Ancient Hegmataneh: working group formed to surmount obstacles in path of UNESCO registration 

May 8, 2022 - 18:24

TEHRAN – Hamedan tourism directorate has formed a working group to identify, investigate and solve potential problems in the path of possible registration of ancient Hegmataneh in the UNESCO World Heritage list.

An expert team has recently visited the proposed area of Hegmataneh to identify and document obstacles in the path of its UNESCO registration, ISNA quoted the provincial tourism chief as saying on Sunday.

Moreover, Hamedan authorities are ready to take preliminary measures to pave the way for the global registration of Hegmataneh and prepare it to be assessed by UNESCO evaluators, Ali Malmir said.

The working group is supervised by the top cultural heritage expert Mohammad-Hassan Talebian who is a senior advisor to the Minister of Cultural Heritage, Tourism and Handicrafts, the official added.

Earlier this year, a traffic fellow related to a nearby steel marketplace was declared as one of the major barriers faced with the possible registration based on UNESCO criteria.

Known in classical times as Ecbatana, Hamedan was one of the ancient world’s greatest cities. Pitifully little remains from antiquity, but significant parts of the city center are given over to excavations. Ecbatana was the capital of Media and subsequently a summer residence of the Achaemenid kings who ruled Persia from 553 to 330 BC.

Ecbatana is widely believed to be once a mysterious capital of Medes. According to ancient Greek writers, the city was founded in about 678 BC by Deioces, who was the first king of the Medes.

French Assyriologist Charles Fossey (1869 – 1946) directed the first excavation in Tepe Hegmateneh for six months in 1913. Erich Friedrich Schmidt (1897 – 1964), who was a German and American-naturalized archaeologist, took some aerial photos from Hamedan between 1935 and 1937.

According to the Greek historian Xenophon of Athens (c.430-c.355), Ecbatana became the summer residence of the Achaemenid kings. Their palace is described by the Greek historian Polybius of Megalopolis. He writes that the city was richer and more beautiful than all other cities in the world; although it had no wall, the palace, built on an artificial terrace, according to Livius, a website on ancient history written and maintained since 1996 by the Dutch historian Jona Lendering.

Furthermore, an inscription unearthed in 2000 indicates that Achaemenid king Artaxerxes II Mnemon (404-358) built a terrace with columns in Ecbatana. Some twelve kilometers southwest of Hamedan is Ganjnameh, where Darius I and his son Xerxes had inscriptions cut into the rock.

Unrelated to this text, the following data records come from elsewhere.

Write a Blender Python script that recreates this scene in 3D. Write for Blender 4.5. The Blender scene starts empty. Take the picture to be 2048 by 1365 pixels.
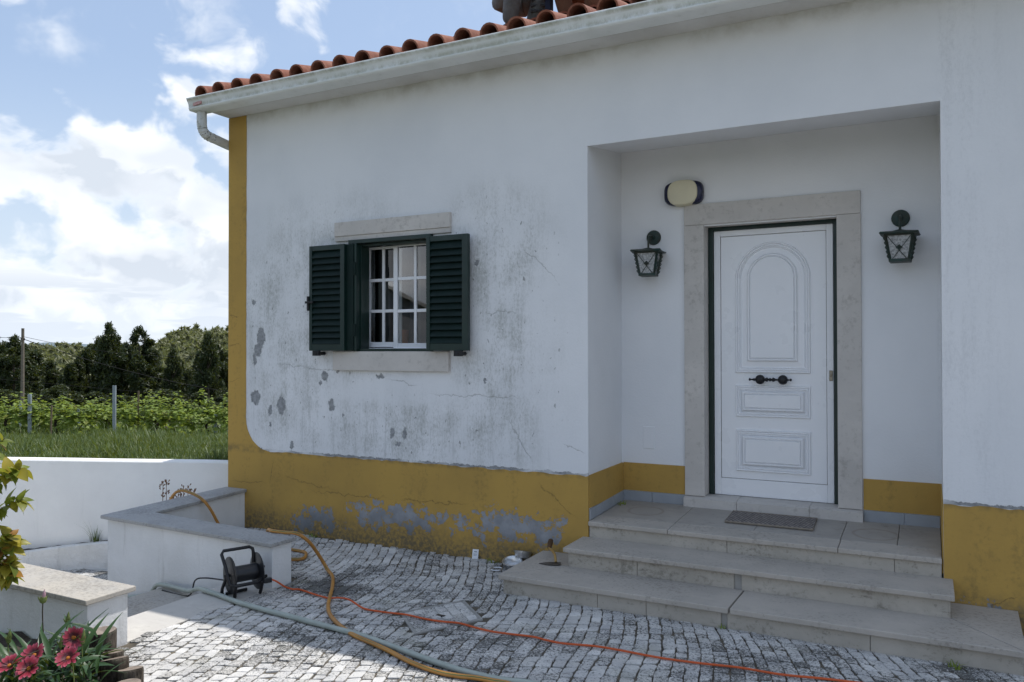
import bpy, bmesh, math, random
import numpy as np
from mathutils import Vector, Matrix, noise as mnoise
random.seed(7)
RS = np.random.RandomState(11)
rad = math.radians
S = bpy.context.scene
COL = S.collection

# ------------------------------------------------------------------ camera
cam = bpy.data.cameras.new('camera')
cam.lens = 28.0
cam.sensor_width = 36.0
cam.clip_start = 0.05
cam.clip_end = 20000
co = bpy.data.objects.new('camera', cam)
COL.objects.link(co)
rt = Vector((0.88619487, 0.46331004, -0.00157071))
up = Vector((0.00624357, -0.00855238, 0.99994394))
fw = Vector((-0.46327063, 0.88615499, 0.01047178))
mw = Matrix.Identity(4)
for i in range(3):
    mw[i][0] = rt[i]; mw[i][1] = up[i]; mw[i][2] = -fw[i]
mw[0][3], mw[1][3], mw[2][3] = 0.0, -5.6, 1.69
co.matrix_world = mw
S.camera = co
CAM = Vector((0, -5.6, 1.69))

# ------------------------------------------------------------------ world: sky with broken cumulus
SUN = Vector((0.23, 0.42, 1.0)).normalized()
SUN_EL = math.asin(SUN.z)
SUN_AZ = math.atan2(SUN.x, SUN.y)
W = bpy.data.worlds.new('World')
S.world = W
W.use_nodes = True
wt = W.node_tree
for n in list(wt.nodes):
    wt.nodes.remove(n)


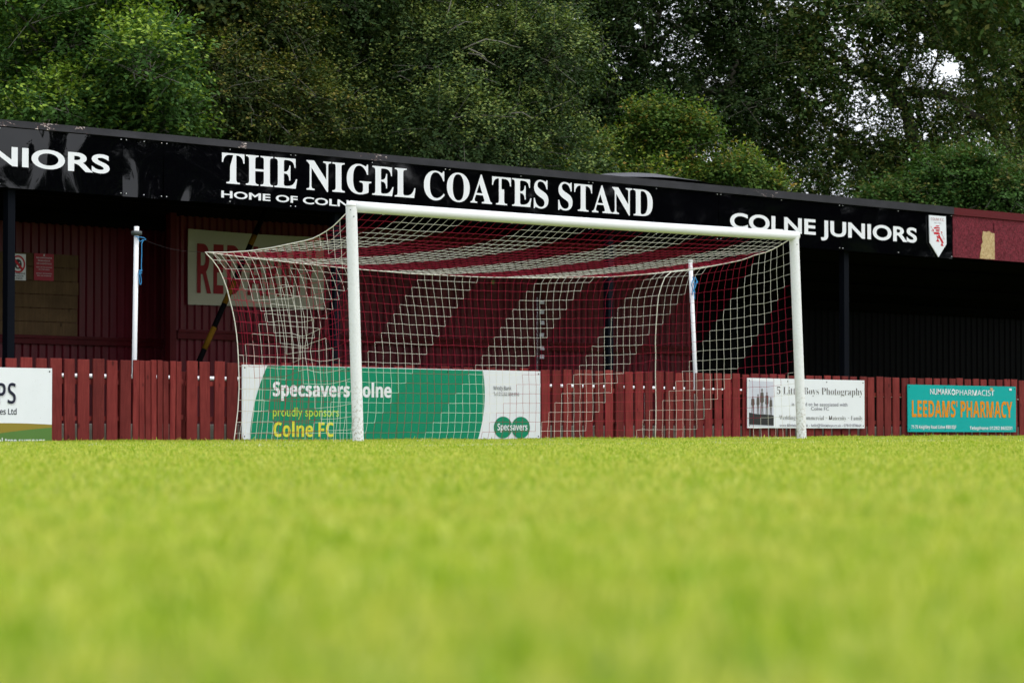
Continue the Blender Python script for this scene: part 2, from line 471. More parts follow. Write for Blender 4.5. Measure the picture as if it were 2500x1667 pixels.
def flat(name, pts, y, m, parent):
    mb = MB(); mb.poly([(x, y, z) for x, z in pts])
    return mb.build(name, m, parent)
def flat_px(name, pts, y, m, parent):
    return flat(name, [pl(a, b, y) for a, b in pts], y, m, parent)

# ------------------------------------------------------------------ ground
def build_ground():
    # fine sheet near the view, big skirt to the horizon
    xs = np.concatenate([[-900, -300, -120, -60], np.arange(-40, 42, 1.0), [60, 120, 300, 900]])
    X, Y = np.meshgrid(xs, xs); Z = ground_z(X, Y)
    n = len(xs)
    vs = np.stack([X.ravel(), Y.ravel(), Z.ravel()], 1)
    fs = [(j*n+i, j*n+i+1, (j+1)*n+i+1, (j+1)*n+i) for j in range(n-1) for i in range(n-1)]
    m = mat('turf_soil', (0.12, 0.15, 0.03), 0.9, 0.1)
    v = coords(m)
    a = noise(m, v, 0.8, 5); b = noise(m, v, 25, 4, 0.7)
    c = ramp(m, a, [(0.3, (0.13, 0.18, 0.028)), (0.7, (0.22, 0.24, 0.05))])
    c = mix(m, ramp(m, b, [(0.35, (0, 0, 0)), (0.7, (0.6, 0.6, 0.6))]), c, (0.07, 0.11, 0.015))
    L(m, c, bsdf(m).inputs['Base Color'])
    mb = MB(); mb.add(vs, fs, smooth=True)
    tag(mb.build('ground', m), kind='structure')
build_ground()

def build_grass():
    n = 620000
    # sample by distance from the camera, thinning out with distance
    r = 0.75+(rng.random(n)**0.9)*44.0
    near = rng.random(n) < 0.16
    r[near] = 0.7+rng.random(near.sum())**0.6*5.0
    lat = (rng.random(n)-0.5)*(r*0.44+3.2)
    fx, fy = math.sin(YAW), math.cos(YAW); rx, ry = math.cos(YAW), -math.sin(YAW)
    x = CAM[0]+r*fx+lat*rx; y = CAM[1]+r*fy+lat*ry
    k = y < 2.93
    x, y, r = x[k], y[k], r[k]; n = len(x)
    # extra blades along the foot of fence, boards and posts
    ne = 26000
    xe = rng.uniform(-3.0, 19, ne); ye = 2.93-np.abs(rng.normal(0, 0.12, ne)); re = (xe-CAM[0])*fx+(ye-CAM[1])*fy
    x = np.concatenate([x, xe]); y = np.concatenate([y, ye]); r = np.concatenate([r, re]); n = len(x)
    z = ground_z(x, y)
    lump = (np.sin(x*1.7+1.3*np.sin(y*1.1))*np.sin(y*1.9+1.7*np.sin(x*0.7)))*0.5+0.5
    lump2 = (np.sin(x*6.1+2*np.sin(y*4.7))*np.sin(y*5.3+2*np.sin(x*3.9)))*0.5+0.5
    h = rng.uniform(0.018, 0.036, n)*(0.72+0.38*lump+0.22*lump2)
    h *= np.where(rng.random(n) < 0.02, 1.6, 1.0)
    h[-ne:] *= 1.25
    wd = rng.uniform(0.0022, 0.004, n)*np.maximum(1, r/9)
    a = rng.uniform(0, 2*np.pi, n); ln = rng.uniform(0.1, 0.9, n)*h
    b = rng.uniform(0, 2*np.pi, n)
    ca, sa = np.cos(a), np.sin(a)
    lx, ly = np.cos(b)*ln, np.sin(b)*ln
    P = np.empty((n, 5, 3))
    P[:, 0] = np.stack([x-ca*wd/2, y-sa*wd/2, z], 1); P[:, 1] = np.stack([x+ca*wd/2, y+sa*wd/2, z], 1)
    mx, my, mz = x+lx*0.35, y+ly*0.35, z+h*0.62
    P[:, 2] = np.stack([mx+ca*wd*0.42, my+sa*wd*0.42, mz], 1); P[:, 3] = np.stack([mx-ca*wd*0.42, my-sa*wd*0.42, mz], 1)
    P[:, 4] = np.stack([x+lx, y+ly, z+h], 1)
    me = bpy.data.meshes.new('grass')
    me.vertices.add(n*5); me.vertices.foreach_set('co', P.ravel())
    base = (np.arange(n)*5)[:, None]
    li = np.concatenate([base+np.array([[0, 1, 2, 3]]), base+np.array([[3, 2, 4]])], 1).ravel()
    me.loops.add(n*7); me.loops.foreach_set('vertex_index', li.astype(np.int32))
    ls = np.empty(n*2, np.int32); ls[0::2] = np.arange(n)*7; ls[1::2] = np.arange(n)*7+4
    me.polygons.add(n*2); me.polygons.foreach_set('loop_start', ls)
    me.update(calc_edges=True)
    m = bpy.data.materials.new('mown_grass'); m.use_nodes = True
    bs = bsdf(m); bs.inputs['Roughness'].default_value = 0.45; bs.inputs['Specular IOR Level'].default_value = 0.2
    g = N(m, 'ShaderNodeNewGeometry'); v = coords(m)
    c = ramp(m, g.outputs['Random Per Island'], [(0, (0.27, 0.39, 0.008)), (0.45, (0.40, 0.53, 0.014)), (0.8, (0.56, 0.64, 0.05)), (1, (0.76, 0.74, 0.26))])
    p1 = noise(m, v, 1.6, 5, 0.65); p2 = noise(m, v, 10, 3, 0.6)
    c = mix(m, ramp(m, p1, [(0.44, (0, 0, 0)), (0.58, (0.8,)*3)]), c, (0.60, 0.58, 0.10))
    c = mix(m, ramp(m, p2, [(0.50, (0, 0, 0)), (0.60, (0.85,)*3)]), c, (0.20, 0.38, 0.002))
    p3 = noise(m, v, 26, 3, 0.6, 0.3)
    c = mix(m, ramp(m, p3, [(0.50, (0, 0, 0)), (0.62, (0.9,)*3)]), c, (0.66, 0.66, 0.13))
    c = mix(m, ramp(m, p3, [(0.38, (0.95,)*3), (0.47, (0, 0, 0))]), c, (0.17, 0.33, 0.001))
    # worn white line marking: goal line and goal area
    sp = N(m, 'ShaderNodeSeparateXYZ'); L(m, g.outputs['Position'], sp.inputs[0])
    def band(out, c0, hw): return math_n(m, 'LESS_THAN', math_n(m, 'ABSOLUTE', math_n(m, 'SUBTRACT', out, c0)), hw)
    l1 = band(sp.outputs['Y'], -0.02, 0.06)
    l2 = math_n(m, 'MULTIPLY', band(sp.outputs['Y'], -5.5, 0.06), band(sp.outputs['X'], 3.72, 9.16))
    l3 = math_n(m, 'MULTIPLY', band(sp.outputs['X'], -5.44, 0.06), band(sp.outputs['Y'], -2.75, 2.75))
    wl = math_n(m, 'MAXIMUM', l1, math_n(m, 'MAXIMUM', l2, l3))
    wl = math_n(m, 'MULTIPLY', wl, ramp(m, p2, [(0.3, (0.15,)*3), (0.6, (0.75,)*3)]))
    c = mix(m, wl, c, (0.72, 0.72, 0.68))
    L(m, c, bs.inputs['Base Color'])
    t = N(m, 'ShaderNodeBsdfTranslucent'); L(m, c, t.inputs['Color'])
    ms = N(m, 'ShaderNodeMixShader'); ms.inputs[0].default_value = 0.35
    L(m, bs.outputs[0], ms.inputs[1]); L(m, t.outputs[0], ms.inputs[2])
    L(m, ms.outputs[0], m.node_tree.nodes['Material Output'].inputs['Surface'])
    o = link('grass', me, m)
    tag(o, 'short mown yellow-green grass covering the football pitch', 'grass', kind='stuff')
build_grass()

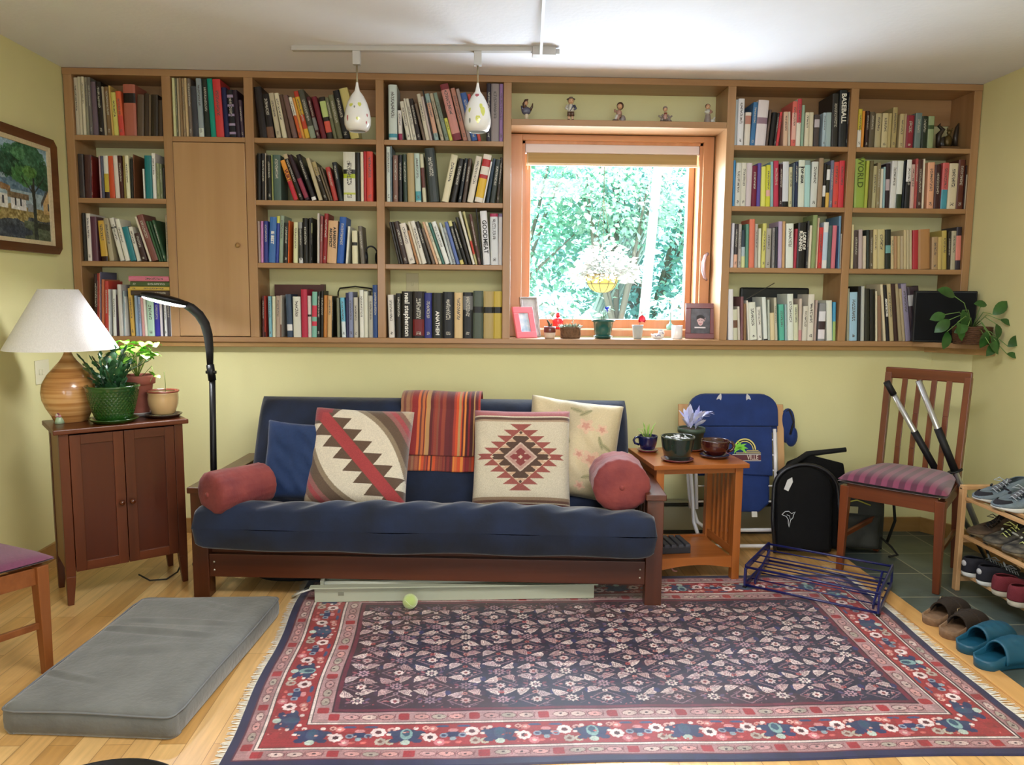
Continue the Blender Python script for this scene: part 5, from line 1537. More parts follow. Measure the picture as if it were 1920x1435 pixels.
def stripe_fabric(name, c1, c2, freq):
    m = bpy.data.materials.new(name); m.use_nodes = True; t = m.node_tree; N = t.nodes; L = t.links; b = N['Principled BSDF']; b.inputs['Roughness'].default_value = .8; b.inputs['Sheen Weight'].default_value = .3
    tc = N.new('ShaderNodeTexCoord'); wv = N.new('ShaderNodeTexWave'); wv.inputs['Scale'].default_value = freq; wv.inputs['Distortion'].default_value = .15; L.new(tc.outputs['Object'], wv.inputs[0])
    r = N.new('ShaderNodeMapRange'); r.inputs[1].default_value = .4; r.inputs[2].default_value = .6; L.new(wv.outputs['Fac'], r.inputs[0])
    x = N.new('ShaderNodeMix'); x.data_type = 'RGBA'; x.inputs[6].default_value = lin(c1); x.inputs[7].default_value = lin(c2); L.new(r.outputs[0], x.inputs[0]); L.new(x.outputs[2], b.inputs['Base Color'])
    n = N.new('ShaderNodeTexNoise'); n.inputs['Scale'].default_value = 400; L.new(tc.outputs['Object'], n.inputs[0]); bp = N.new('ShaderNodeBump'); bp.inputs['Strength'].default_value = .2; L.new(n.outputs[0], bp.inputs['Height']); L.new(bp.outputs[0], b.inputs['Normal']); return m
dining_chair('oak dining chair with a plain purple seat at the left edge', (-1.868, 2.640, 0), math.radians(154), pmat('plain_purple_fabric', '6a3450', rough=.85, var=.12, vscale=120, sheen=.3, bump=.2, bscale=500), wood('light_oak_z', '8c5228', '703c18', 'z'), wood('light_oak_x', '8c5228', '703c18', 'x'), pad=.5, seat=.415)
dining_chair('oak dining chair with a burgundy striped seat in the right corner', (2.10, 3.70, 0.0005), math.radians(-45), stripe_fabric('burgundy_stripe', '4c1230', '742c4a', 6.0))

# ================================================================== FLOOR CUSHION
fcush = thing('floor_cushion', 'grey rectangular floor cushion lying on the wood floor at the left', 'cushion', (-1.21, 2.735, 0), math.radians(0))
n1_, n2_ = 90, 130
def cushion_pt(u, v, top):
    # footprint is a slightly skewed rectangle, long side running away from the viewer
    A = Vector((-1.505, 2.315)); B_ = Vector((-.955, 2.27)); C_ = Vector((-.880, 3.20)); D_ = Vector((-1.45, 3.19))
    uu, vv = (u+1)/2, (v+1)/2; p = (A*(1-uu)+B_*uu)*(1-vv) + (D_*(1-uu)+C_*uu)*vv
    return p.x+1.21, p.y-2.735
gm = pmat('grey_suede_fabric', '666765', rough=.85, var=.14, vscale=9, sheen=.4, bump=.25, bscale=55)
vs = []; fs = []; NU, NV = 70, 110; rs_ = random.Random(1)
def wr(x, y):
    z = 0
    for (cx, cy, ang, L_, w_, a) in ((-.05, .12, -.18, .26, .016, .010), (.02, .20, -.12, .24, .014, .009), (-.20, -.22, -.35, .16, .012, .008), (.12, .34, -.5, .12, .012, .006), (.0, -.02, .1, .2, .03, .005)):
        dx, dy = x-cx, y-cy; s_ = dx*math.cos(ang)+dy*math.sin(ang); d = -dx*math.sin(ang)+dy*math.cos(ang)
        z += a*math.exp(-(d/w_)**2)*max(0, 1-(s_/L_)**2) - a*.7*math.exp(-((d+w_*1.4)/w_)**2)*max(0, 1-(s_/L_)**2)
    return z
for j in range(NV+1):
    for i in range(NU+1):
        u, v = -1+2*i/NU, -1+2*j/NV; rr = .93; cu = u; cv = v
        if abs(u) > .9 and abs(v) > .94:    # rounded corners
            a = (abs(u)-.9)/.1; b_ = (abs(v)-.94)/.06; l = math.hypot(a, b_); k = max(a, b_)/l if l > 0 else 1
            cu = math.copysign(.9+.1*a*k, u); cv = math.copysign(.94+.06*b_*k, v)
        x, y = cushion_pt(cu, cv, 1); e = max(abs(u)**24, abs(v)**30)
        z = .094 - .012*e + wr(x, y)*(1-e) + .004*math.sin(5*x+1)*math.sin(4*y)
        vs.append((x, y, z))
idx = lambda i, j: j*(NU+1)+i
for j in range(NV):
    for i in range(NU): fs.append((idx(i, j), idx(i+1, j), idx(i+1, j+1), idx(i, j+1)))
rim = [idx(i, 0) for i in range(NU)] + [idx(NU, j) for j in range(NV)] + [idx(i, NV) for i in range(NU, 0, -1)] + [idx(0, j) for j in range(NV, 0, -1)]
k = len(rim); base_i = len(vs)
for lev, (off, z) in enumerate(((.006, .070), (.008, .045), (.006, .018), (-.004, .001))):
    for q in rim:
        x, y, _ = vs[q]; d = Vector((x, y-.0)); d2 = Vector((math.copysign(1, x) if abs(x)/.28 > abs(y)/.45 else 0, math.copysign(1, y) if abs(y)/.45 >= abs(x)/.28 else 0))
        vs.append((x+d2.x*off, y+d2.y*off, z + .003*math.sin(11*x+9*y) if lev < 3 else z))
for lev in range(4):
    for i in range(k):
        a = rim[i] if lev == 0 else base_i+(lev-1)*k+i; b_ = rim[(i+1) % k] if lev == 0 else base_i+(lev-1)*k+(i+1) % k
        fs.append((a, base_i+lev*k+i, base_i+lev*k+(i+1) % k, b_))
fs.append(tuple(base_i+3*k+i for i in range(k))[::-1])
MB().add(vs, fs, None, True).build('cover', gm, fcush)
m = MB(); q = [Vector(vs[base_i+i]) + Vector((0, 0, .010)) for i in range(k)]
m.tube(q[::2], .0035, n=6, closed=True); m.build('piping', pmat('grey_piping', '707274', rough=.9), fcush)
# dark round bowl rim at the bottom edge
t = thing('black_round_tray', 'black round tray whose rim peeks in at the bottom edge of the photo', 'tray', (-1.03, 1.885, 0))
MB().lathe([(0, 0), (.235, 0), (.25, .012), (.25, .03), (.243, .03), (.238, .014), (0, .010)], n=64).build('tray', pmat('black_tray', '101014', rough=.5), t)
# ================================================================== FUTON SOFA
SA = math.radians(-3.6)
sof = thing('futon_sofa', 'wooden futon sofa with a dark navy denim mattress under the window', 'sofa', (-0.265, 3.345, 0), SA)
mh1, mh2 = '582a14', '3c1b0c'
mx_ = wood('mahogany_x', mh1, mh2, 'x', rough=.38, coat=.15, scale=6); my_ = wood('mahogany_y', mh1, mh2, 'y', rough=.35, coat=.3, scale=6); mz_ = wood('mahogany_z', mh1, mh2, 'z', rough=.35, coat=.3, scale=6)
HW, DP, AH = 1.065, .74, .515
for s_ in (-1, 1):
    a = MB().box(min(s_*HW, s_*(HW-.09)), max(s_*HW, s_*(HW-.09)), -.02, DP, AH-.028, AH).build('arm', my_, sof, bevel=.004)
    for y in (.015, DP-.065): MB().box(min(s_*(HW-.008), s_*(HW-.082)), max(s_*(HW-.008), s_*(HW-.082)), y-.02, y+.05, 0, AH-.028).build('leg', mz_, sof, bevel=.003)
    MB().box(s_*(HW-.045)-.014, s_*(HW-.045)+.014, .06, DP-.085, .13, .20).build('side_rail', my_, sof, bevel=.002)
    for k in range(6):
        y = .14+k*.095; MB().box(s_*(HW-.045)-.008, s_*(HW-.045)+.008, y-.02, y+.02, .20, AH-.028).build('arm_slat', mz_, sof, bevel=.001)
fr_ = MB().box(-HW+.082, HW-.082, .000, .028, .098, .205).build('front_rail', mx_, sof, bevel=.003)
m = MB()
for s_ in (-1, 1):
    for z_ in (.130, .168): m.lathe([(0, .003), (.004, .002), (.005, 0)], n=12, M=T(s_*(HW-.105), 0, z_) @ RX(90))
m.build('bolt', pmat('nickel_bolt', 'b8b4ac', rough=.3, metal=.9), fr_)
MB().box(-HW+.082, HW-.082, .030, .075, .195, .235).build('seat_rail', mx_, sof, bevel=.003)
MB().box(-HW+.082, HW-.082, DP-.06, DP-.03, .13, .20).build('rear_rail', mx_, sof, bevel=.003)
for k in range(9): x = -.88+k*.22; MB().box(x-.03, x+.03, .06, DP-.06, .203, .218).build('seat_slat', my_, sof)
# mattress: seat
nav = pmat('navy_denim', '0b1222', rough=.85, c2='14223e', vscale=5, sheen=.5, bump=.35, bscale=14)
def soft(NU, NV, fn, name, mat, parent, closed=True):
    """closed cushion surface: fn(u,v,side) -> point; side +1/-1 share their rim"""
    vs = []; fs = []
    for side in (1, -1):
        for j in range(NV+1):
            for i in range(NU+1): vs.append(fn(-1+2*i/NU, -1+2*j/NV, side))
        o = 0 if side > 0 else (NU+1)*(NV+1)
        for j in range(NV):
            for i in range(NU):
                a = o+j*(NU+1)+i; f = (a, a+1, a+NU+2, a+NU+1); fs.append(f if side > 0 else f[::-1])
    return MB().add(vs, fs, None, True).build(name, mat, parent)
def seat_fn(u, v, side):
    # u along the sofa, v front(-1) to back(1); the seat slopes down towards the back
    t = (v+1)/2; k = max(0, (1-abs(u)**30)*(1-abs(v)**16)); k1 = k**.28
    yy = -.100 + t*.60
    f = max(0, min(1, (.035-yy)/.07)); f = f*f*(3-2*f); hw = HW-.090 + .048*f
    x = u*hw*(1-.008*(abs(v)**6)) 
    lump = .010*math.sin(9*u+1)*math.cos(3*v) + .006*math.sin(34*u+5*math.sin(3*v))*max(0, .3-v) + .014*math.exp(-((u-.02)/.30)**2)*max(0, .2-v) - .018*math.exp(-((abs(u)-1)/.16)**2)
    if side > 0: z = .350 + .108*k1 + lump*k - .20*max(0, t-.14)*k1
    else: z = .350 - .108*k**.22 + .004*math.sin(12*u)
    return (x, yy + .006*math.sin(6*u)*(1-t), z)
soft(170, 70, seat_fn, 'mattress_seat', nav, sof)
# mattress: back, leaning on the hinged frame
def back_fn(u, v, side):
    k = (1-abs(u)**18)*(1-abs(v)**10); k = max(0, k)**.5; t = (v+1)/2
    y = .42 + t*.26 + (.075*k if side < 0 else -.075*k) ; z = .27 + t*.565 + (.0 if side > 0 else .0) + .028*(1-abs(v)**10)**.5*0
    z += .05*k*.2; hw = HW-.10 - .012*abs(v)**6 + (.0 if t < .45 else 0)
    y += .006*k*math.sin(7*u+2*v)
    return (u*hw, y, z)
b_ = soft(110, 44, back_fn, 'mattress_back', nav, sof)
for s_ in (-1, 1): MB().bar((s_*(HW-.16), .53, .22), (s_*(HW-.16), .78, .76), .05, .028).build('back_post', mz_, sof, bevel=.002)
for z_, y_ in ((.30, .575), (.50, .67), (.72, .775)): MB().box(-HW+.13, HW-.13, y_+.02, y_+.045, z_, z_+.06).build('back_slat', mx_, sof, bevel=.002)
R_S = Matrix.Translation((-0.265, 3.345, 0)) @ Matrix.Rotation(SA, 4, 'Z')
# mattress back sits a touch inside the arms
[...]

Polybius, a Greek historian of the Hellenistic period noted for his work The Histories, tells that the builders used cedar and cypress wood, which was covered with silver and gold. The roof tiles, columns, and ceilings were plated with silver and gold. He adds that the palace was stripped of its precious metals in the invasion of the Macedonian king Alexander the Great and that the rest was seized during the reigns of Antigonus and Seleucus. Later, Ecbatana was one of the capitals of the Seleucid and the Parthian Empires, sometimes called Epiphaneia.

Around 1220 Hamedan was destroyed by the Mongol invaders. In 1386 it was sacked by Timur (Tamerlane), a Turkic conqueror, and the inhabitants were massacred. It was partly restored in the 17th century and subsequently changed hands often between Iranian ruling houses and the Ottomans.